* START *

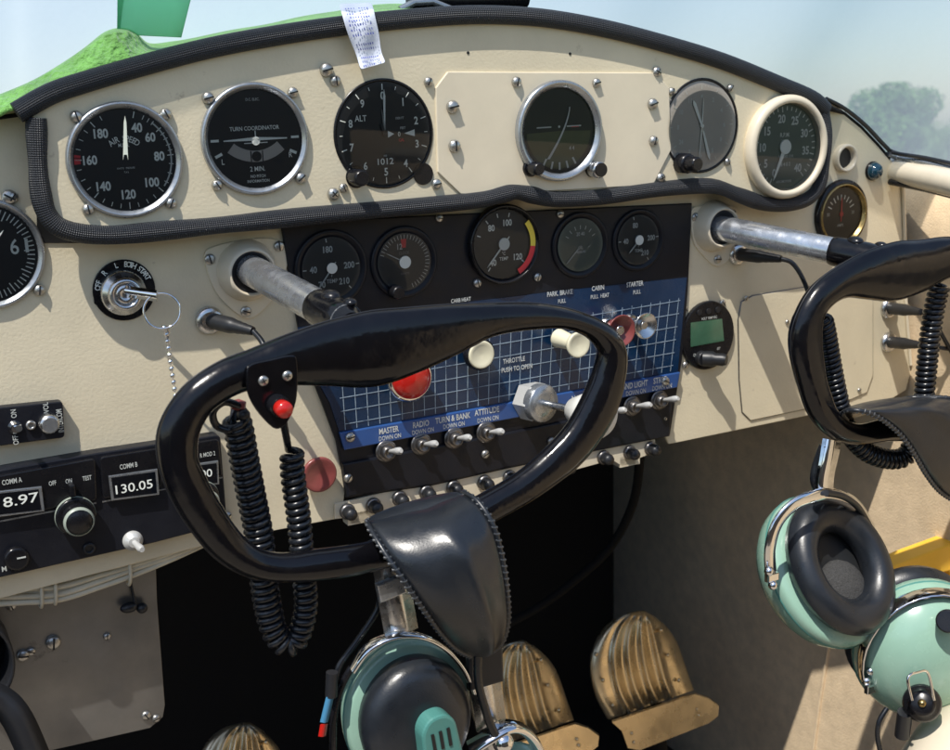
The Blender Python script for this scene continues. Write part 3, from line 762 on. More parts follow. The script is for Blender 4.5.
# ------------------------------------------------------------------ yokes
YW = .195
def yoke(label, pairs, w, shaft0, shaft1, rs, group):
    P0 = W(*shaft0); P1 = W(*shaft1)
    t = thing('control_yoke', label, 'control yoke', Matrix.Translation(P1), group)
    pr = []
    for a, b, c, d in pairs: pr.append(V((a, b, c, d)))
    sm = spline(pr, 6, True)
    pts = []; half = []
    for q in sm:
        A = W(q[0], q[1], w); B = W(q[2], q[3], w); pts.append((A + B) / 2 - P1); half.append((A - B).length / 2)
    mb = MB(); n = len(pts); seg = 20; vv = []
    dep = .0100
    for i in range(n):
        tt_ = (pts[(i + 1) % n] - pts[i - 1]).normalized(); Y = V((0, -1, 0)); N = tt_.cross(Y).normalized()
        for k in range(seg):
            a = 2 * pi * k / seg; cc, ss = cos(a), sin(a)
            h = half[i]; e = .9 if h > .014 else 1.
            ca = math.copysign(abs(cc) ** e, cc); sa = math.copysign(abs(ss) ** e, ss)
            vv.append(pts[i] + N * ca * h + Y * sa * (dep if h < .012 else dep * (1.0 + (h - .012) * 6)))
    ff = []
    for i in range(n):
        j = (i + 1) % n
        for k in range(seg): l = (k + 1) % seg; ff.append((i * seg + k, i * seg + l, j * seg + l, j * seg + k))
    mb.add(vv, ff, 0, True); rim = mb.build('rim', 'black_gloss', t)
    # moulding seam along the inner edge
    sp = [pts[i] - (pts[(i + 1) % n] - pts[i - 1]).normalized().cross(V((0, -1, 0))).normalized() * half[i] * .995 for i in range(n)]
    a0, a1 = sp, sp
    MB().tube(sp, .0006, 6, closed=True).build('moulding_seam', 'rubber', t)
    # shaft
    d = (P1 - P0).normalized(); ln = (P1 - P0).length
    MB().tube([P0 - P1 - d * .03, P0 - P1 + d * ln * .96], rs, 32).build('shaft', 'shaft', t)
    hb = MB(); e_ = -d * .050
    hb.tube([e_ + d * k * .062 for k in (0, .06, .25, .5, .65, .8)], [rs * 1.06, rs * 1.12, rs * 1.1, rs * 1.12, rs * 1.05, rs * .7], 24)
    hb.build('hub', 'black_gloss', t)
    bt = MB(); zz = e_ + d * .02
    bt.ball(rs * .55, Tz(*(zz + V((0, 0, rs * 1.0)))), 14, sc_=(1, 1.3, .7)); bt.ball(rs * .4, Tz(*(zz + d * .02 + V((.004, 0, rs * 1.0)))), 14, sc_=(1, 1.3, .7)); bt.build('clamp_bolt', 'plastic', t)
    return t, P1
pairsL = [(158, 452, 197, 458), (160, 422, 199, 434), (181, 389, 212, 410), (212, 366, 237, 393), (246, 351, 262, 387), (285, 335, 294, 385), (327, 321, 332, 386), (370, 311, 374, 387), (413, 307, 410, 374), (452, 304, 450, 356),
          (492, 303, 490, 337), (530, 303, 530, 330), (566, 308, 562, 329), (595, 318, 584, 336), (615, 331, 597, 349), (625, 350, 598, 362), (623, 380, 590, 386), (612, 413, 576, 416), (585, 456, 556, 440), (545, 489, 522, 471),
          (500, 517, 486, 492), (440, 547, 430, 520), (379, 569, 374, 541), (322, 579, 312, 551), (262, 580, 272, 552), (219, 561, 244, 536), (187, 525, 218, 499), (165, 485, 203, 470)]
yokeL, YL = yoke('large black control yoke in the foreground with a red push button', pairsL, YW, (247, 268, .004), (352, 325, YW - .012), .0118, 'control yokes')
pairsR = [(791, 336, 819, 340), (798, 312, 822, 316), (812, 289, 832, 302), (835, 269, 850, 294), (860, 254, 874, 296), (890, 244, 900, 299), (920, 240, 918, 293), (948, 237, 940, 280), (975, 240, 970, 270), (1003, 254, 990, 275), (1022, 278, 1000, 292),
          (1030, 320, 1003, 322), (1024, 365, 998, 356), (1002, 402, 984, 384), (970, 426, 962, 402), (930, 438, 925, 415), (892, 440, 890, 418), (860, 444, 862, 424), (838, 441, 845, 419), (820, 429, 835, 408), (806, 408, 829, 392), (796, 370, 822, 370)]
yokeR, YR = yoke('second black control yoke at the right edge of the photo', pairsR, .17, (714, 227, .004), (888, 262, .158), .0118, 'control yokes')

# push to talk plate
c0 = W(270, 390, YW + .012)
t = thing('push_to_talk_switch', 'black bracket with red push button fixed on the left yoke', 'switch', Matrix.Translation(c0) @ FROT)
cc = L(270, 390, YW + .012)
pl = spline([V((*(L(x, y, YW + .012) - cc).xy, 0)) for x, y in [(246, 374), (250, 364), (270, 359), (290, 355), (296, 361), (296, 395), (290, 415), (282, 426), (272, 427), (256, 410), (247, 392)]], 4, True)
MB().prism([p.xy for p in pl], 0, .0022, bev=.0006).build('bracket', 'black_gloss', t)
for x, y in [(262, 380), (286, 375)]: add_screw(t, Tz(*(L(x, y, YW + .012) - cc).xy, .0022), .0032, SCRX, h=.8)
q = (L(276, 404, YW + .012) - cc).xy
MB().lathe([(.0068, .002), (.0068, .006), (.0060, .009), (.0056, .010)], Tz(*q), 30).build('collar', 'plastic', t)
MB().lathe([(.0050, .009), (.0053, .012), (.0053, .016), (.0045, .018), (.0001, .0185)], Tz(*q), 30).build('button', 'red_gloss', t)
# cable connector behind the rim
t = thing('cable_connector', 'pink cable clip behind the left yoke rim below the bracket', 'connector', Matrix.Translation(W(238, 405, YW - .02)))
MB().tube([V((-.004, 0, .001)), V((0, 0, 0)), V((.004, -.002, -.001))], [.0028, .0040, .003], 12).build('clip', 'pink', t)
MB().ball(.004, Tz(.002, -.003, -.006)).build('strain_relief', 'rubber', t)

def coil(path, R, wr, pitch, w0=None, taper=None, seg=10, per=12):
    # resample path
    P = [V(p) for p in path]; ls = [0]
    for i in range(1, len(P)): ls.append(ls[-1] + (P[i] - P[i - 1]).length)
    tot = ls[-1]; pos = 0; pts = []; ph = 0
    nrm = V((0, -1, 0)); i = 0; N = int(tot / pitch * per)
    for k in range(N + 1):
        s_ = tot * k / N
        while i < len(P) - 2 and ls[i + 1] < s_: i += 1
        f = (s_ - ls[i]) / max(1e-9, ls[i + 1] - ls[i]); p = P[i].lerp(P[i + 1], f); 
        tA = (P[min(i + 1, len(P) - 1)] - P[max(i - 1, 0)]).normalized(); tB = (P[min(i + 2, len(P) - 1)] - P[i]).normalized()
        tg = tA.lerp(tB, f).normalized()
        nrm = (nrm - tg * nrm.dot(tg)).normalized(); bn = tg.cross(nrm)
        a = 2 * pi * k / per; rr_ = R(s_ / tot) if callable(R) else R
        pts.append(p + nrm * cos(a) * rr_ + bn * sin(a) * rr_)
    return pts
cl = pxpath([(233, 414, .175), (238, 426, .172), (244, 458, .17), (251, 494, .168), (259, 535, .167), (264, 580, .168), (268, 606, .169), (274, 630, .171), (285, 644, .173), (296, 640, .174), (303, 622, .175), (306, 602, .175), (304, 576, .174), (299, 521, .172), (293, 476, .172), (292, 452, .172)], 10)
def RL(u): return .0074 if u < .45 else (.0074 - .0014 * min(1, (u - .45) / .15))
pc = coil(cl, RL, .0021, .0052, per=14)
pc = pxpath([(240, 406, YW - .018), (224, 402, YW - .018), (213, 412, YW - .018), (217, 426, YW - .02), (232, 431, .178)], 6) + pc[8:] + [W(287, 440, .18), W(284, 425, .19), W(283, 412, YW + .005)]
single(MB().tube(pc, .00245, 9).build('coiled_cord', 'cord'), 'black coiled cord hanging in a long loop from the left yoke', 'cord')
# right yoke coils
cr = pxpath([(822, 318, .155), (826, 335, .152), (831, 365, .150), (837, 395, .150), (845, 425, .150), (862, 448, .152), (882, 458, .155), (902, 458, .158), (912, 446, .160), (921, 420, .160), (925, 385, .160), (929, 345, .160), (934, 310, .160), (940, 285, .162)], 10)
pc = coil(cr, .0070, .0021, .0050, per=14)
single(MB().tube(pc, .0024, 9).build('coiled_cord', 'cord'), 'black coiled cord looping under the right yoke', 'cord')

# ------------------------------------------------------------------ jack plugs
def plug(px, py, px2, py2, w2, cable, label, m='rubber', r=.0062, base=True):
    t = thing('jack_plug', label, 'plug', Matrix.Translation(W(px, py)), 'cable plugs in the panel')
    o = W(px, py); A = V((0, 0, 0)); B = W(px2, py2, w2) - o
    d = B.normalized()
    if base: MB().lathe([(r * 1.75, 0), (r * 1.75, .002), (r * 1.5, .0045), (r * 1.1, .005)], FROT.copy(), 24).build('socket', 'steel', t)
    mb = MB(); n = 16; rad = []
    for i in range(n + 1):
        u = i / n
        rad.append(r * (1.0 if u < .55 else (.88 - .35 * (u - .55) / .45) * (1 + .06 * (i % 2))))
    mb.tube([B * (i / n) for i in range(n + 1)], rad, 18); mb.build('plug_body', m, t)
    if cable: MB().tube([p - o for p in pxpath([(px2, py2, w2)] + cable, 8)], .0022, 10).build('cable', 'cord', t)
plug(209, 320, 253, 331, .035, [(262, 342, .042), (268, 358, .05), (268, 380, .05)], 'grey plug with black cable, below the left shaft flange')
plug(737, 254, 781, 259, .045, [(792, 263, .052), (802, 277, .058), (810, 298, .065), (815, 320, .07)], 'black plug and curved cable below the right control shaft')
plug(888, 308, 921, 312, .05, [(932, 318, .055), (942, 335, .06), (956, 360, .06)], 'upper of two black plugs at the right edge of the panel')
plug(888, 342, 921, 345, .05, [(935, 347, .055), (956, 350, .06)], 'lower of two black plugs at the right edge of the panel')

# ------------------------------------------------------------------ pull knobs
def pull(px, py, rpx, w1, m, label, rod='steel', kind='flat', w0=.0042, nm='pull_knob', cat='knob', d2=None):
    # knob whose face is at (px,py,w1) px radius rpx
    c = W(px, py, w1); R = rpx * vs(px, py, w1)
    t = thing(nm, label, cat, Matrix.Translation(c) @ FROT)
    ln = w1 - w0
    MB().cyl(R * .3, -ln, -.002).build('stem', rod, t)
    MB().lathe([(R * .62, -ln), (R * .62, -ln + .003), (R * .5, -ln + .0045)], seg=24).build('bushing', 'steel', t)
    if kind == 'flat': pf = [(R * .35, -R * .9), (R * .6, -R * .75), (R * .9, -R * .4), (R, -R * .12), (R * .98, 0), (R * .88, R * .03), (R * .7, -R * .05), (.0001, -R * .10)]
    elif kind == 'dome': pf = [(R * .4, -R * .8), (R * .9, -R * .6), (R, -R * .2), (R * .93, R * .1), (R * .6, R * .3), (.0001, R * .36)]
    elif kind == 'cup': pf = [(R * .6, -R * .9), (R * .7, -R * .5), (R, -R * .05), (R, 0), (R * .93, .0), (R * .6, -R * .5), (.0001, -R * .55)]
    MB().lathe(pf, seg=40, cap=False).build('knob', m, t)
    return t
pull(320, 475, 17.5, .012, 'pink', 'faded pink round knob on the cream panel, bottom left of centre', w0=0)
t = pull(412, 379, 21, .022, 'red_gloss', 'shiny red round knob half hidden by the left yoke', kind='dome')
MB().lathe([(23 * vs(412, 379), -.006), (23.5 * vs(412, 379), -.003), (21 * vs(412, 379), -.001)], seg=36).build('chrome_collar', 'chrome', t)
t = pull(482, 355, 14, .022, 'ivory', 'ivory round knob with a black edge above the throttle', kind='flat')
MB().lathe([(14.2 * vs(482, 355, .02), -.012), (16 * vs(482, 355, .02), -.008), (16 * vs(482, 355, .02), -.003), (14.1 * vs(482, 355, .02), -.0015)], seg=36, cap=False).build('edge_ring', 'plastic', t)
t = pull(579, 345, 13, .040, 'ivory', 'ivory round park brake knob seen just inside the yoke', kind='flat')
MB().tube([V((0, 0, -.008)), V((-.002, .001, -.03))], [.0062, .0085], 20).build('ferrule', 'ivory', t)
pull(622, 331, 16, .028, 'pink', 'faded pink cabin heat knob beside the metal starter knob', kind='cup')
pull(646, 326, 13, .030, 'steel', 'hollow metal starter knob, rightmost on the blue grid', kind='cup')
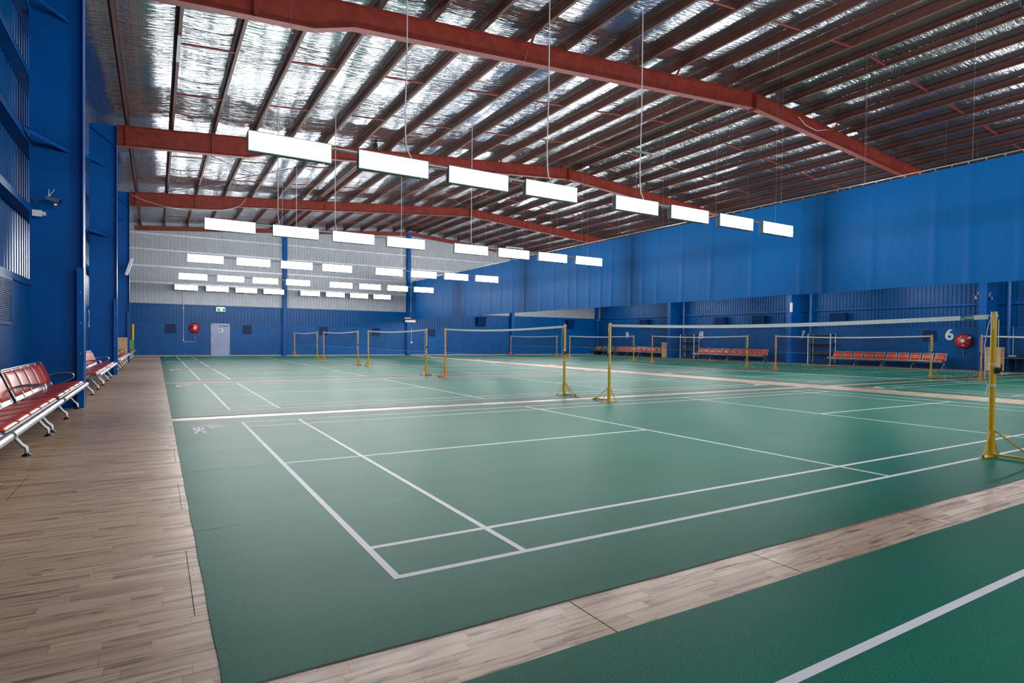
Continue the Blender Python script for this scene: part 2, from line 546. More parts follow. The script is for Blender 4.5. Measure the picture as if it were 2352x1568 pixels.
w = MB()
w.cur = 1
gp = []
u = 0.0
while u < XR - XL + 0.6: gp += [(u, 0.012), (u + .085, 0.012), (u + .09, 0.0), (u + .10, 0.0), (u + .105, 0.012), (u + .184, .012), (u + .187, -.03), (u + .197, -.03)]; u += 0.2
w.strip([(XL - 0.3 + u, YB + 0.07 - d, 3.08) for u, d in gp], (0, 0, 6.2))
w.cur = 2
prof = corr_profile(XR - XL + 0.6, 0.2, 0.04, 0.09, 0.012)
w.strip([(XL - 0.3 + u, YB + 0.08 - d, 1.93) for u, d in prof], (0, 0, 1.18))
w.box(XL - 0.3, XR + 0.3, YB - 0.03, YB + 0.09, 3.06, 3.14)
w.box(XL - 0.3, XR + 0.3, YB - 0.03, YB + 0.09, 1.95, 2.0)
w.cur = 0
x = XL
while x < XR - 0.05:
    x1 = min(x + 0.69, XR)
    if x1 <= 1.93 or x >= 2.95: w.box(x + 0.003, x1 - 0.003, YB, YB + 0.03, 0.06, 1.96)
    else:
        if x < 1.93: w.box(x + 0.003, 1.93, YB, YB + 0.03, 0.06, 1.96)
        if x1 > 2.97: w.box(2.97, x1, YB, YB + 0.03, 0.06, 1.96)
    x = x1
w.box(XL - .3, XR + .3, YB + 0.031, YB + 0.07, 0, 1.96)
w.box(XL - .3, XR + .3, YB + 0.2, YB + 0.3, 0, 9.3)
tag(w.build('wall_back', [M['blue_lining'], M['zinc'], M['blue_sheet']]), kind='structure')

w = MB(); w.box(XL - 0.3, XR + 0.3, YF - 0.1, YF, 0, 9.3)
tag(w.build('wall_front', M['zinc']), kind='structure')

for nm, bx in (('baseboard_back', (XL, XR, YB - 0.03, YB, 0, 0.06)), ('baseboard_right', (XR - 0.03, XR, YF, YB - 0.03, 0, 0.06)),
               ('baseboard_left', (XL, XL + 0.03, YF, YB - 0.03, 0, 0.06))):
    b_ = MB(); b_.box(*bx); tag(b_.build(nm, M['concrete'] if nm == 'baseboard_back' else M['blue']), kind='structure')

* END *

** Do this **
From the records above, repeat exactly the lines from the one with "Continue the Blender" through the one with "M['zinc'], M['blue_sheet']]), kind='structure')", both included.

** Correct response **
Continue the Blender Python script for this scene: part 2, from line 546. More parts follow. The script is for Blender 4.5. Measure the picture as if it were 2352x1568 pixels.
w = MB()
w.cur = 1
gp = []
u = 0.0
while u < XR - XL + 0.6: gp += [(u, 0.012), (u + .085, 0.012), (u + .09, 0.0), (u + .10, 0.0), (u + .105, 0.012), (u + .184, .012), (u + .187, -.03), (u + .197, -.03)]; u += 0.2
w.strip([(XL - 0.3 + u, YB + 0.07 - d, 3.08) for u, d in gp], (0, 0, 6.2))
w.cur = 2
prof = corr_profile(XR - XL + 0.6, 0.2, 0.04, 0.09, 0.012)
w.strip([(XL - 0.3 + u, YB + 0.08 - d, 1.93) for u, d in prof], (0, 0, 1.18))
w.box(XL - 0.3, XR + 0.3, YB - 0.03, YB + 0.09, 3.06, 3.14)
w.box(XL - 0.3, XR + 0.3, YB - 0.03, YB + 0.09, 1.95, 2.0)
w.cur = 0
x = XL
while x < XR - 0.05:
    x1 = min(x + 0.69, XR)
    if x1 <= 1.93 or x >= 2.95: w.box(x + 0.003, x1 - 0.003, YB, YB + 0.03, 0.06, 1.96)
    else:
        if x < 1.93: w.box(x + 0.003, 1.93, YB, YB + 0.03, 0.06, 1.96)
        if x1 > 2.97: w.box(2.97, x1, YB, YB + 0.03, 0.06, 1.96)
    x = x1
w.box(XL - .3, XR + .3, YB + 0.031, YB + 0.07, 0, 1.96)
w.box(XL - .3, XR + .3, YB + 0.2, YB + 0.3, 0, 9.3)
tag(w.build('wall_back', [M['blue_lining'], M['zinc'], M['blue_sheet']]), kind='structure')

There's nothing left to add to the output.